Mandatory voting would bolster civic engagement and foster a better voting culture in the United States, including, crucially, increased access. A fraying patchwork of election laws, varying from state to state, ensures wildly unequal access depending on one’s place of residence. Thanks to Oregon’s vote-by-mail system and motor voter law, voting in this state is easier than in most of the country.

Black, Indigenous, Hispanic, rural and poor people face the most barriers to voting. According to Pew Research, lower-income Americans are more likely than higher-income Americans to be in favor of mandatory voting. If casting a ballot were made mandatory, voting would necessarily have to become more accessible and equitable.

It would also encourage engagement among a group of voters who often have access, but lack the drive to vote: young people. Although younger generations will be affected long term by the people and policies on the ballot, it is usually older voters who turn out in greater numbers and have a greater sway on elections.

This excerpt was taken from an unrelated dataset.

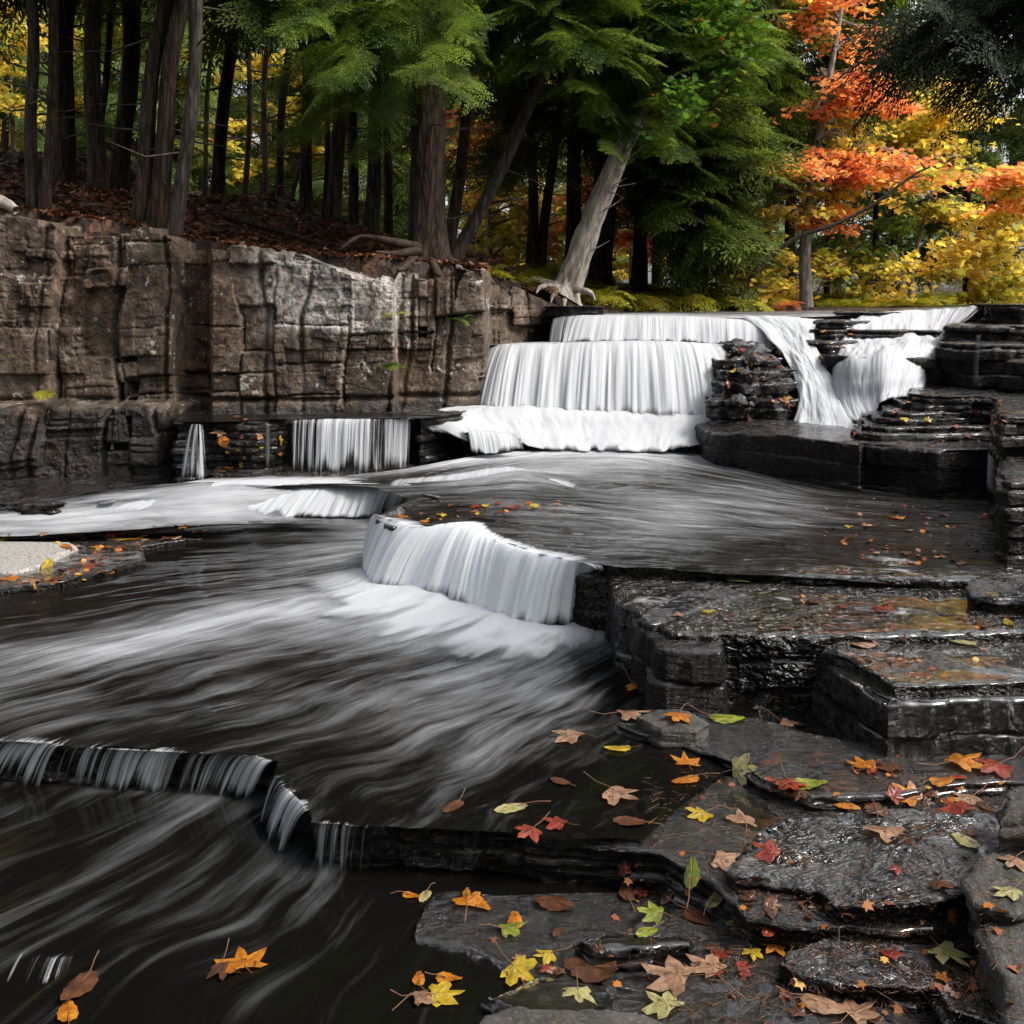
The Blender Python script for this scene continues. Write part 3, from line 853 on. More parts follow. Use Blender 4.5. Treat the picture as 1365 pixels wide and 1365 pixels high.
ledge('rock_ledge', [wp(1232, 575, .73), wp(1230, 560, .73), wp(1350, 560, .73), wp(1350, 578, .73)], 0.86, 0.7, M['wet'], step=0.014, jag=0.01, strata=0.01, lay=0.05, seed=64, grid=0.05)
ledge('rock_ledge', [dl(1130, 6.75), dl(1210, 6.6), dl(1500, 6.3), dl(1500, 7.3), dl(1150, 7.2)], 0.76, 0.6, M['wet'], step=0.014, jag=0.03, strata=0.01, lay=0.03, seed=65, grid=0.04, rough=0.01)
ledge('rock_ledge', [dl(1210, 6.95), dl(1330, 6.7), dl(1500, 6.6), dl(1500, 7.6), dl(1215, 7.6)], 0.98, 0.6, M['wet'], step=0.014, jag=0.03, strata=0.02, lay=0.04, seed=66, grid=0.04, rough=0.01)

# --- bedrock under the upper falls: front tier, back tier, right-hand stair
ledge('rock_step', [dl(636, 8.55), dl(700, 8.46), dl(800, 8.42), dl(900, 8.4), dl(965, 8.4), dl(1000, 8.55), dl(1000, 9.6), dl(640, 9.6)], 1.235, 0.3, M['wet'], step=0.025, jag=0.04, strata=0.03, lay=0.1, seed=70, grid=0.06)
ledge('rock_step', [dl(738, 9.05), dl(850, 9.0), dl(1000, 8.95), dl(1060, 9.0), dl(1330, 9.0), dl(1400, 12.5), dl(742, 12.5)], 1.44, 1.0, M['wet'], step=0.025, jag=0.03, strata=0.02, lay=0.08, seed=71, grid=0.07)
# outcrop with leaves between the falls
for k, (x0, x1, d0, z) in enumerate([(950, 1064, 7.7, 0.86), (958, 1060, 7.8, 0.98), (960, 1052, 7.9, 1.07), (962, 1046, 8.05, 1.14), (966, 1030, 8.2, 1.2), (966, 1010, 8.35, 1.26)]):
    ledge('rock_outcrop', [dl(x0, d0 + .05), dl((x0 + x1) / 2 - 10, d0 - .1), dl(x1 - 12, d0 - .02), dl(x1, d0 + .25), dl(x1 - 8, d0 + .9), dl(x0 - 4, d0 + .9)], z, z - 0.34 if k else 0.4, M['rubble'], step=0.016, jag=0.12, strata=0.03, lay=0.09, seed=75 + k, grid=0.03, rough=0.03, chips=0.05, jf=4.5)
for k, (x0, x1, d0, z) in enumerate([(1072, 1140, 8.35, 1.28), (1076, 1150, 8.5, 1.36), (1090, 1160, 8.7, 1.43), (1120, 1225, 8.85, 1.5), (1104, 1130, 8.1, 1.12)]):
    ledge('rock_outcrop', [dl(x0, d0 + .05), dl((x0 + x1) / 2, d0 - .1), dl(x1, d0), dl(x1, d0 + .7), dl(x0 - 4, d0 + .7)], z, z - 0.12 if k else 1.0, M['rubble'], step=0.016, jag=0.05, strata=0.02, lay=0.04, seed=85 + k, grid=0.04, rough=0.012, chips=0.015)
# rounded steps below the right-hand falls
ledge('rock_step', [dl(1105, 8.0), dl(1150, 7.7), dl(1245, 7.6), dl(1330, 7.6), dl(1330, 9.2), dl(1110, 9.2)], 1.18, 0.5, M['wet'], step=0.025, jag=0.04, strata=0.03, lay=0.1, seed=92, grid=0.06)
ledge('rock_step', [dl(1120, 8.5), dl(1200, 8.3), dl(1330, 8.25), dl(1330, 9.3), dl(1125, 9.3)], 1.36, 1.0, M['wet'], step=0.025, jag=0.04, strata=0.03, lay=0.07, seed=93, grid=0.06)
# black plate on the lip of the upper falls, left
ledge('rock_slab', [dl(728, 9.0), dl(760, 8.92), dl(806, 8.98), dl(800, 9.5), dl(730, 9.5)], 1.545, 1.47, M['wet'], step=0.016, jag=0.02, strata=0.015, lay=0.03, seed=95, grid=0.04)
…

We as young adults would benefit from increased representation.

Populism and extremism could decrease as a result of mandatory voting.  A 2020 article in the Australian Journal of Political Science explains that this has long been one of the main arguments in favor of the policy. By including underrepresented groups in the political process and giving them a means to combat inequality, it may address some of the positive goals of populism while working against the harmful tendency to descend into an “us against them” mentality of distrust, xenophobia and hate. 

Mandatory voting does not have to come with strict penalties for those who do not wish to participate. Other countries allow for religious exemptions and written appeals explaining that a particular circumstance prevented a person from voting. Monetary penalties risk discriminating against the poor. These penalties could easily be waived for those whose financial situation prevents them from being able to pay. 

There also does not have to be any penalty for casting a blank ballot. The idea behind mandatory voting is not to force people to comply with the government. It is founded on the idea that there should be a reciprocal relationship between citizens and their representatives, and all citizens should be able to participate in decisions that will profoundly affect their lives. If someone does not wish to fill out their ballot, then that is their choice. On the other hand, formerly disenfranchised voters will have access, and voters who previously did not care about elections will be in an environment that encourages participation and builds a sense of community. 

Some may bristle at the words “mandatory” or “compulsory,” insisting that they express coercion and go against the American value of freedom. However, no one in the U.S. has unlimited freedom. You probably obey the speed limit, more or less. You have the right to free speech, but not the right to incite acts of hate and violence. Living among other people requires you to modify your actions in order to respect the freedom and safety of others. Spending at most a few hours at a weekend barbecue is a small price to pay for your own enfranchisement.